It’s not terribly difficult to define a query that results in numbers being assigned to hockey players.  Goals scored, hits taken, and save percentage can be calculated from the play-by-play data I’ve been working with lately.  The idea of enforcement can likewise be used to give each player in the league a number conveying the degree to which he brings enforcement to the game.

However, qualities like goals scored and enforcement seem to be in a different category than physical quantities like mass and volume.  I would think the most apparent difference would be that an object has the mass that it has regardless of what you or I believe.  Thus, when we measure the mass of an object, there’s a real value that we try to get as close to as possible with our measurement.

The goals scored by a player is only slightly less substantial than that player’s mass: after all, according to the rules of a game there were in fact goals that occurred, and the goals scored is simply a tally of these events.  Compared to a notion like enforcement, the acceptability of goals scored sits pretty well, particularly when three different definitions of enforcement seem equally good.

Brian Ellis, in his book Basic Concepts of Measurement, points out that what’s needed to kick things off is a crude order of things according to the quantity such that

  • sufficiently knowledgeable people will more or less agree
  • no formal measurement is used

For example, most people can sort a group of rocks by mass by picking them up two at a time, one in each hand.  When two rocks are close together in mass, even expert rock balancers come up with different results, but the ordered groups are by large similar.

Now imagine there’s a bunch of hockey experts in a room, individually asked to write down the top 20 enforcers from this past season.  There’d be differences in the lists, but I’d expect there to be more similarity than difference.  This is just like Time’s top 100 list of influential people, AMC’s list of top 100 films, and People’s list of the 100 most beautiful people.  In each of these cases, there’s something substantial that we’re talking about, regardless of whether these properties could be measured.

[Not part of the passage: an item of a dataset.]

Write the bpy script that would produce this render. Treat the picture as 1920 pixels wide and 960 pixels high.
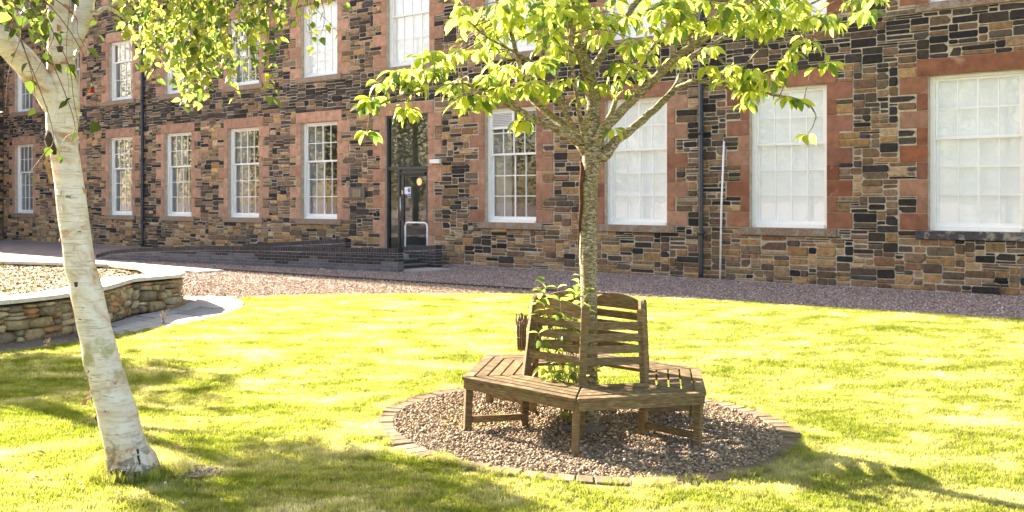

The fact that three different queries with three different result sets purport to describe the same quantity is not a cause to abandon the quantity itself.  Rather, the point of this semantic analysis is to refine the meaning of a term so that it provides a clear picture of what is meant by enforcement.  This needn’t be the only picture of enforcement out there, of course, but somebody looking at it should be able to figure out what’s going on.